Liz Warren's fundraising pledge and the scourge of cheap 'gotcha' journalism

Liz Warren's fundraising pledge and the scourge of cheap 'gotcha' journalism

In February, Sen. Elizabeth Warren wrote that she would not hold high-dollar fundraisers for her primary campaign. She also promised to accept "no Washington lobbyist money, no PAC money, no auditioning billionaires to run a super PAC for me, and no dark-money groups devoted to supporting this campaign."

In the general election, however, the situation would be different. She wrote that "we’ll be up against a Republican machine that will be hell-bent on keeping the White House. They will have PACs and Super PACs and too many special interest groups to count, and we will do what is necessary to match them financially."

It was a straightforward campaign promise, clear enough for even the most obtuse pundit to understand. And yet, since then, columns and articles claiming that she has violated "the spirit" of her pledge have become a staple of the early primary season.

In July, Buzzfeed reported that "Warren relied on a multimillion-dollar Democratic donor to cover the cost of an expensive voter database — a move that risks putting her campaign at odds with the spirit, if not the letter, of the pledge she made to abstain from 'big money' fundraising." The piece noted that "the candidate herself did not make any calls" to the deep-pocketed donors, "nor did the campaign solicit the money at a fundraising event."

More importantly, this raised money for the Democratic Party, not for her campaign. In her February Medium post, Warren had written that "do[ing] what is necessary" to match the GOP in the general election "means investing — starting now — in each and every one of our state parties, and in our national party too."

The Washington Free Beacon also got in on the act, reporting that some wealthy people, including business execs, have made individual contributions of up to $2,800 to Warren's campaign. She didn't dial for their dollars or hold swanky fundraisers for them, but they cut her some checks which ostensibly violated the spirit of her "People's Pledge" once again.

Redmassgroup, a conservative website, also dinged Warren for holding a small-dollar fundraiser ($50 to get in), apparently coordinated with the  Progressive Change Campaign Committee (PCCC), at the offices of the Boston Teachers Union. "While not a technical violation, isn’t this a violation of the spirit of the 'People’s Pledge?'" wondered the author of the post.

The fact that the PCCC is backing Warren was also the basis of the Associated Press reporting that Warren's (and other Dems') promises to eschew PACs and dark money groups "come[] with an asterisk." But towards the end of the article, the AP acknowledged that PCCC's PAC and two related groups which don't disclose their donors aren't promoting Warren's campaign. Adam Green, PCCC's co-founder, told the AP that "all spending to help Warren will be done through an arm that doesn’t accept unlimited money," and that "it’s unfair to compare his organization, which supports numerous candidates for other offices, to that of a super PAC devoted to supporting the political ambitions of one person."

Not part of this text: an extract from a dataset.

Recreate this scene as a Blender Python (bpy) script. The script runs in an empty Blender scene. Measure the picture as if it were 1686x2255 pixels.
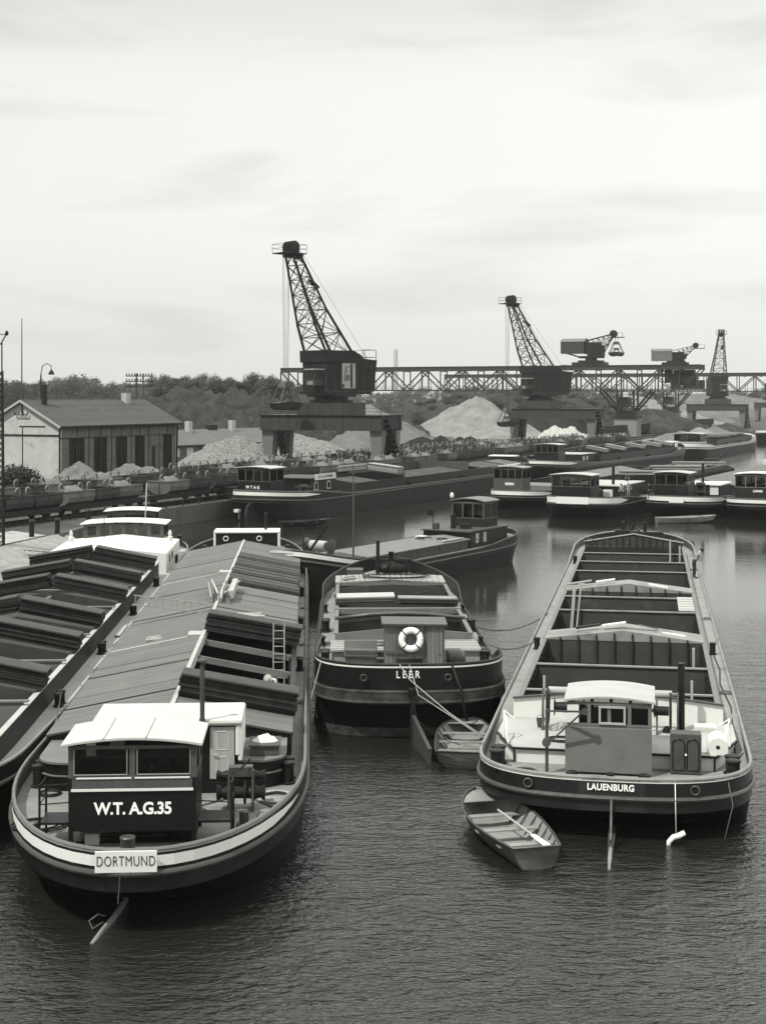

The latest in this genre is a piece by Shane Goldmacher in today's New York Times. While Goldmacher doesn't explicitly accuse Warren of "violating the spirit" of her pledge by transferring money she had previously raised from big donors into her primary campaign account, it's strongly implied. The headline, "How Elizabeth Warren Raised Big Money Before She Denounced Big Money," suggests that she's a hypocrite.

Let's briefly review what Elizabeth Warren did not promise vis-a-vis fundraising.  She didn't vow to return donations from rich people, or corporate execs, nor did she promise that she wouldn't transfer money she'd raised from big donors in the past into her primary campaign. She did not say that she would never raise big bucks for state Democratic parties and the DNC and she didn't vow to bar groups like PCCC, which help progressive candidates across the board, from supporting her campaign. She said that she would not accept corporate or PAC cash during the primaries, nor hold high-dollar fundraisers or spend hours calling rich people and begging them for money. She has so far kept that promise, regardless of what pundits may define as its "spirit."

There are a few things going on here. There's an ideological component to such reporting from outlets like The Free Beacon. Neutral reporters tend to have a status quo bias, and treat things like eschewing high-dollar fundraisers as radical. And mainstream Dems who resent being put on the spot for their own fundraising activities are happy to offer quotes for pieces like Goldmacher's.

And then there are our two-year election cycles. We're still almost five months away from the first primary votes being cast, but it seems like the campaign has been underway for an eternity. If you're a reporter who has to file a few pieces a week about a campaign that has been relatively stable so far, it can be tough to come up with story ideas. Cheap gotcha journalism is a natural byproduct of having to say a lot about a race even when not that much is going on.